To be done
In the data below, find every line with the string "Blender" and pull it out.

Records from a collection
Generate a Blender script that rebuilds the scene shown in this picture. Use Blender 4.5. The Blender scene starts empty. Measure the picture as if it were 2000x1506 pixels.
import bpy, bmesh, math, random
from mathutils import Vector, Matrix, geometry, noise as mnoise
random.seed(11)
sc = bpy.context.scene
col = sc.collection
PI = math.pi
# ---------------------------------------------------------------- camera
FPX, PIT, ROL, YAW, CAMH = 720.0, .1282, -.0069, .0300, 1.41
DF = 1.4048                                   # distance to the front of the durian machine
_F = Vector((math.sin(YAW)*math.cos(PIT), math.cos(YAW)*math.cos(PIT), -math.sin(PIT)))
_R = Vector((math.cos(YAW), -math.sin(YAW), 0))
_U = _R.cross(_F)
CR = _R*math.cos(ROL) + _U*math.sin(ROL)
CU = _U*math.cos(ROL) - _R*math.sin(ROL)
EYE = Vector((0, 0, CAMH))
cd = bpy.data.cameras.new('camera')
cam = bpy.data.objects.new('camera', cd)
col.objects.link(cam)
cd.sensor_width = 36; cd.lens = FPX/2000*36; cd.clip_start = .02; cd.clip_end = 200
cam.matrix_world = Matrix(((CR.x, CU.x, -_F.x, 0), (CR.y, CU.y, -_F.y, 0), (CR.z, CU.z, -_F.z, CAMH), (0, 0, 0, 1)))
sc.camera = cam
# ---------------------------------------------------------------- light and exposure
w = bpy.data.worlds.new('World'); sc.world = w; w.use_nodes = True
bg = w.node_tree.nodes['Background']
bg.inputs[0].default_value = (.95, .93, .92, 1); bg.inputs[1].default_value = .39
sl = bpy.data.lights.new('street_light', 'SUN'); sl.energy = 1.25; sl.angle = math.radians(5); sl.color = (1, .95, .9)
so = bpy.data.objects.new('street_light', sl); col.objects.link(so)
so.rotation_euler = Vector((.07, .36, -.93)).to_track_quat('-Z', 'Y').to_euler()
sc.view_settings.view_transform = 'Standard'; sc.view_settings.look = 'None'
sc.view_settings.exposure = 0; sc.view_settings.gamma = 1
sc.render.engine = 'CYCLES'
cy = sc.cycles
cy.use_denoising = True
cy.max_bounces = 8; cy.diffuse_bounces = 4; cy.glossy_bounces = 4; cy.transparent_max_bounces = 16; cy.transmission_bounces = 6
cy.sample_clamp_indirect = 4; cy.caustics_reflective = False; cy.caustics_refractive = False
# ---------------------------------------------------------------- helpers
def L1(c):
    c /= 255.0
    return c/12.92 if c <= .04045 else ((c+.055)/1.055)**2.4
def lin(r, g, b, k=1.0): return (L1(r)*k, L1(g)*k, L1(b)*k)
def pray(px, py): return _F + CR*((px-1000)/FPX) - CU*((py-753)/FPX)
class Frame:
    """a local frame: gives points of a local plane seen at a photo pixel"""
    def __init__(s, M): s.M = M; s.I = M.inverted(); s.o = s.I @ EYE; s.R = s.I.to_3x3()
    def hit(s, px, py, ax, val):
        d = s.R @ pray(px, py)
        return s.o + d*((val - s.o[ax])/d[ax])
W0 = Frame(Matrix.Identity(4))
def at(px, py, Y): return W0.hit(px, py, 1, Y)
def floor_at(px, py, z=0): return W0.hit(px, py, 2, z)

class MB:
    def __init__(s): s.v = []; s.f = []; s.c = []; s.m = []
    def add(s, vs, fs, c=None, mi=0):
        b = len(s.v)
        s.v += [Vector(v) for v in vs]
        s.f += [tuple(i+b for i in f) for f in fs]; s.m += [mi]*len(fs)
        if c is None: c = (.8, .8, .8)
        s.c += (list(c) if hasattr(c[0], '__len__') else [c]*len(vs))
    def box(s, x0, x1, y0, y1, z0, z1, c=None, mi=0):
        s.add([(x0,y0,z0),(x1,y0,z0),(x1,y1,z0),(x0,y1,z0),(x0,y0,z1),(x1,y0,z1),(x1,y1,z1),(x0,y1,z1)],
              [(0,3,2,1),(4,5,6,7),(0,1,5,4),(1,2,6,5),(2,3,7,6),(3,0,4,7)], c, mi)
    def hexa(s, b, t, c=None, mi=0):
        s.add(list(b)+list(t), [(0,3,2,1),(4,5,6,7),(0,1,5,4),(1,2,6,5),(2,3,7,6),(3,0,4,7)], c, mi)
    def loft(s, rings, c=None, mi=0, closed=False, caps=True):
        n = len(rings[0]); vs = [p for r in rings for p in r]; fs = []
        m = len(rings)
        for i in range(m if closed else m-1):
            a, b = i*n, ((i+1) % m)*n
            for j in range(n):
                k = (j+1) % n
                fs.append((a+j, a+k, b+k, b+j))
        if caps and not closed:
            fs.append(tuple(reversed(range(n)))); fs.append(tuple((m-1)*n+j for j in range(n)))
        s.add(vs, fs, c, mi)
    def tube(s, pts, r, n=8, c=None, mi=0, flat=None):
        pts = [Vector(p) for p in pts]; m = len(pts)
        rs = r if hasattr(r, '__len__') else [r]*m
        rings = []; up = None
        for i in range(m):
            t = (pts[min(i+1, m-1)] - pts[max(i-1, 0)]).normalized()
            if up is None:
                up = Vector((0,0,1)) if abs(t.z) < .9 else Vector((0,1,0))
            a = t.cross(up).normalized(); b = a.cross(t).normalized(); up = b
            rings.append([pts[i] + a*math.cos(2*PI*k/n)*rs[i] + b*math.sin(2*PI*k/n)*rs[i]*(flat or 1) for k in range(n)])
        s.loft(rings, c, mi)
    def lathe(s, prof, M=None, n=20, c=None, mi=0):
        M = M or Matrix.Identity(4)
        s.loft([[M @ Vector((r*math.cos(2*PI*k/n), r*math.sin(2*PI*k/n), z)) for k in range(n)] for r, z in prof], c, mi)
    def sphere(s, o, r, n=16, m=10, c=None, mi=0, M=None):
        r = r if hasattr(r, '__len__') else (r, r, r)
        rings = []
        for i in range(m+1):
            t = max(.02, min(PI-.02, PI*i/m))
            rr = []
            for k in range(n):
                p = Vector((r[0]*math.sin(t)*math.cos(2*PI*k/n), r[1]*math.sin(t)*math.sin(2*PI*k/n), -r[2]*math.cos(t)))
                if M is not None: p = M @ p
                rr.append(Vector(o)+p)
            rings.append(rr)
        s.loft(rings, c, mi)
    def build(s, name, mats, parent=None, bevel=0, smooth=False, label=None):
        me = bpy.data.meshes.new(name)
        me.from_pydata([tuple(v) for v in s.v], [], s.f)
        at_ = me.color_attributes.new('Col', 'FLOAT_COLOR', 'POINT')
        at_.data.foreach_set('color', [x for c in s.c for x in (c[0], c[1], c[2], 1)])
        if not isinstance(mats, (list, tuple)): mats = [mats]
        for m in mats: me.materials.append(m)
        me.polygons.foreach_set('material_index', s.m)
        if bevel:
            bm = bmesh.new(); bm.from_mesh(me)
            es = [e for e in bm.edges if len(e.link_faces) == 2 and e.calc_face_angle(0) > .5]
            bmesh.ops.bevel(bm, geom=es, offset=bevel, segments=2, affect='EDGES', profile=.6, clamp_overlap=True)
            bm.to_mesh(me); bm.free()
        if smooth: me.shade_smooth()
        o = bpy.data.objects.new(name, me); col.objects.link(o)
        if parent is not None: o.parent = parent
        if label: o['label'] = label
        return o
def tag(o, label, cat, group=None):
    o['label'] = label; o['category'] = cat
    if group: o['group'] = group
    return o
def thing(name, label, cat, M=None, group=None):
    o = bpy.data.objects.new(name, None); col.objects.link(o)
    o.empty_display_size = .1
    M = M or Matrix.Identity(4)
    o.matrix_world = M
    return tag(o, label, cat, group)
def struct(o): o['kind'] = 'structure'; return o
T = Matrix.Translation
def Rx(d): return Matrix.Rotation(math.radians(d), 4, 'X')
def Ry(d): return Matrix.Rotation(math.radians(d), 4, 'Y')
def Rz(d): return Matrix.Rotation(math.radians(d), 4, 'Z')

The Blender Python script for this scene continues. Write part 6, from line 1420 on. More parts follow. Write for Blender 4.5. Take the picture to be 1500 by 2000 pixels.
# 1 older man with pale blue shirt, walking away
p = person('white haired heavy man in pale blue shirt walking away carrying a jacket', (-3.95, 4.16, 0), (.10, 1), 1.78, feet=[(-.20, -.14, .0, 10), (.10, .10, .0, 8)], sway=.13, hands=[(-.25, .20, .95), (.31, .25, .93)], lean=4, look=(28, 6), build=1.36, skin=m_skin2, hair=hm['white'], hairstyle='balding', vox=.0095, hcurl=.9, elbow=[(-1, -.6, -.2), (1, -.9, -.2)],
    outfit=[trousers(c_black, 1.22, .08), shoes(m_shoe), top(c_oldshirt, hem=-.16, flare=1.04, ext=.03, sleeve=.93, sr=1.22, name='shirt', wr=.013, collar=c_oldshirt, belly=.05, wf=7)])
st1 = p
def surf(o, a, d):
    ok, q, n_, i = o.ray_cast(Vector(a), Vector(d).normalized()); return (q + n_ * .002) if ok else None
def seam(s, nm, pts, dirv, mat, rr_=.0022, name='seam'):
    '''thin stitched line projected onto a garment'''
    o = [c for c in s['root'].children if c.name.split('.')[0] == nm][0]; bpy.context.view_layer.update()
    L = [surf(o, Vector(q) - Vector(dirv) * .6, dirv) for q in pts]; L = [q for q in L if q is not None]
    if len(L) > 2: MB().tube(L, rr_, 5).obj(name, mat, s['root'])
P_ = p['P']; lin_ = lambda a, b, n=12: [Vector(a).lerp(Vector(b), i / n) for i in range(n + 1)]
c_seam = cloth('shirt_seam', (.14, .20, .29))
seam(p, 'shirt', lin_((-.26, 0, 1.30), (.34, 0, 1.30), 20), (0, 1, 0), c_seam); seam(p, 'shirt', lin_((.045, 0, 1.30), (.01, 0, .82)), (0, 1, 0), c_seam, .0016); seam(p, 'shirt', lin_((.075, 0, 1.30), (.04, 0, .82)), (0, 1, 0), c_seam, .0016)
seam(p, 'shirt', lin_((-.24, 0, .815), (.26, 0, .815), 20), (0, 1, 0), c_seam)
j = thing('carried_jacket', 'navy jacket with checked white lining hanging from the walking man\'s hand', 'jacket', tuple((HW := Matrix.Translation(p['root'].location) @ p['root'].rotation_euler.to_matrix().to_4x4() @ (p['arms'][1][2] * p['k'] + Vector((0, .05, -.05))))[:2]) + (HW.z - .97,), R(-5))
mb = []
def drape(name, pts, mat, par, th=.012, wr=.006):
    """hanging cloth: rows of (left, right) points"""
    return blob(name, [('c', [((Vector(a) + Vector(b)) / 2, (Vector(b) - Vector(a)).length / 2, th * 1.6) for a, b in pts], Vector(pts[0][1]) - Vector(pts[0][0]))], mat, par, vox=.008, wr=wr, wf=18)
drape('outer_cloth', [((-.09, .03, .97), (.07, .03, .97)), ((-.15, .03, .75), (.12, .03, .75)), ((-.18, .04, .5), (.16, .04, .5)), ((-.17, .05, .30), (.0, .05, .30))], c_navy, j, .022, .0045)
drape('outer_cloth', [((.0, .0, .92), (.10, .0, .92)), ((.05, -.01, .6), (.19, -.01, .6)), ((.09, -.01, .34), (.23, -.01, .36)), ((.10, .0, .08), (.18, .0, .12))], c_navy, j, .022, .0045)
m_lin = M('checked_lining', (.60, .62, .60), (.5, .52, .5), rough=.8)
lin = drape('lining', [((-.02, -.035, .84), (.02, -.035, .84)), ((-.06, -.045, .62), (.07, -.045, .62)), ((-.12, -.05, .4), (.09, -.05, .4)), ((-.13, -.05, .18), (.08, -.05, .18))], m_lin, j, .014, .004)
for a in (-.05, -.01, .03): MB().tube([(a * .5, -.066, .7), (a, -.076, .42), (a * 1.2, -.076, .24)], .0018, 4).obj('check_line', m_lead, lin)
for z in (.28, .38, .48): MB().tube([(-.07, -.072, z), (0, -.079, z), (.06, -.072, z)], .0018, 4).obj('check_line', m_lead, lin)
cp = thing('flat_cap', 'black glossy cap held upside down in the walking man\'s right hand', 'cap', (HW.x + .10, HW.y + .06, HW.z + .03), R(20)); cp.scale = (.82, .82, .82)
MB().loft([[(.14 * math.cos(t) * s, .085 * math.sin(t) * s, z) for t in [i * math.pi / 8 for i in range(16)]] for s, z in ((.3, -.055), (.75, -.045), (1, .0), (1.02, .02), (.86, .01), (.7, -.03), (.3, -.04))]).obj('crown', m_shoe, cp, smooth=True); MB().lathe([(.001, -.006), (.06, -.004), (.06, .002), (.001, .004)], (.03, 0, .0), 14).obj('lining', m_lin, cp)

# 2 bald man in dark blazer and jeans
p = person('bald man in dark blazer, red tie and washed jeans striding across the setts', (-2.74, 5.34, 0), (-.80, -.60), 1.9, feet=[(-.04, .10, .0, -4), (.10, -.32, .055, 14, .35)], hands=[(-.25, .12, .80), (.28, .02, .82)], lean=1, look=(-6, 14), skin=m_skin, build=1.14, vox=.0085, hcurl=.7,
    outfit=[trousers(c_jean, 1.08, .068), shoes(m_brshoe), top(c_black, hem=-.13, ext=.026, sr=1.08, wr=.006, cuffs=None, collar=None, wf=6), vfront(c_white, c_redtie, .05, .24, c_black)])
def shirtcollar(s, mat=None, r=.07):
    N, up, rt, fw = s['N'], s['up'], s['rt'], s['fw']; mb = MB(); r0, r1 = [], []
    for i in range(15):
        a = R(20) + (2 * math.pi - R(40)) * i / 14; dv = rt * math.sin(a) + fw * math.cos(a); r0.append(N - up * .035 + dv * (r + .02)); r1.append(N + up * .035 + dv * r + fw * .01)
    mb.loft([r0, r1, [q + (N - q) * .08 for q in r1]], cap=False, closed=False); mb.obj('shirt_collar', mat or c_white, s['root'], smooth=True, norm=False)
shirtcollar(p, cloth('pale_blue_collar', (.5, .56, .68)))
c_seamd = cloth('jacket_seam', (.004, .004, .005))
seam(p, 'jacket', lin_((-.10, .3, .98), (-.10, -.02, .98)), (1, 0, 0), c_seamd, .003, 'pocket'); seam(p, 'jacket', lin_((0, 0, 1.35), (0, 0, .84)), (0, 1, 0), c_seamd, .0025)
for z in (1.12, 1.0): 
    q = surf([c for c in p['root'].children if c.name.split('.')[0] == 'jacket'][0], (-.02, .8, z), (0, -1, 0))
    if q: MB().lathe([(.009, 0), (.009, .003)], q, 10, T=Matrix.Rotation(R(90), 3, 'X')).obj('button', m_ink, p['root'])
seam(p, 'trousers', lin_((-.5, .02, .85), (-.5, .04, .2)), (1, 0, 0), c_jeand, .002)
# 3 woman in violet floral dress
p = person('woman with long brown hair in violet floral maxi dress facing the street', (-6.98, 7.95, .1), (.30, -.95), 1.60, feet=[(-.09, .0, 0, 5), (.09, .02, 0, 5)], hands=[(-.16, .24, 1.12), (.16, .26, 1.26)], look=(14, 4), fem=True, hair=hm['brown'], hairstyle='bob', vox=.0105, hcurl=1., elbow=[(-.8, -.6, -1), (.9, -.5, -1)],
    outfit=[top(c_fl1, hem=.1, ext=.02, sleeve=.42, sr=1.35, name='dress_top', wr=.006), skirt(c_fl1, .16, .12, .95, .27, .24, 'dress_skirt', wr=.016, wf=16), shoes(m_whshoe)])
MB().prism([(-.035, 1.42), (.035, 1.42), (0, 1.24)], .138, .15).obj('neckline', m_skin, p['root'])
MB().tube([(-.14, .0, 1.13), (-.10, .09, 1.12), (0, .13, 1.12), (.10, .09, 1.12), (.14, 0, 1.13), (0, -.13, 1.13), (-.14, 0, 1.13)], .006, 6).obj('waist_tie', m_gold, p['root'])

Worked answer
Generate a Blender script that rebuilds the scene shown in this picture. Use Blender 4.5. The Blender scene starts empty. Measure the picture as if it were 2000x1506 pixels.
The Blender Python script for this scene continues. Write part 6, from line 1420 on. More parts follow. Write for Blender 4.5. Take the picture to be 1500 by 2000 pixels.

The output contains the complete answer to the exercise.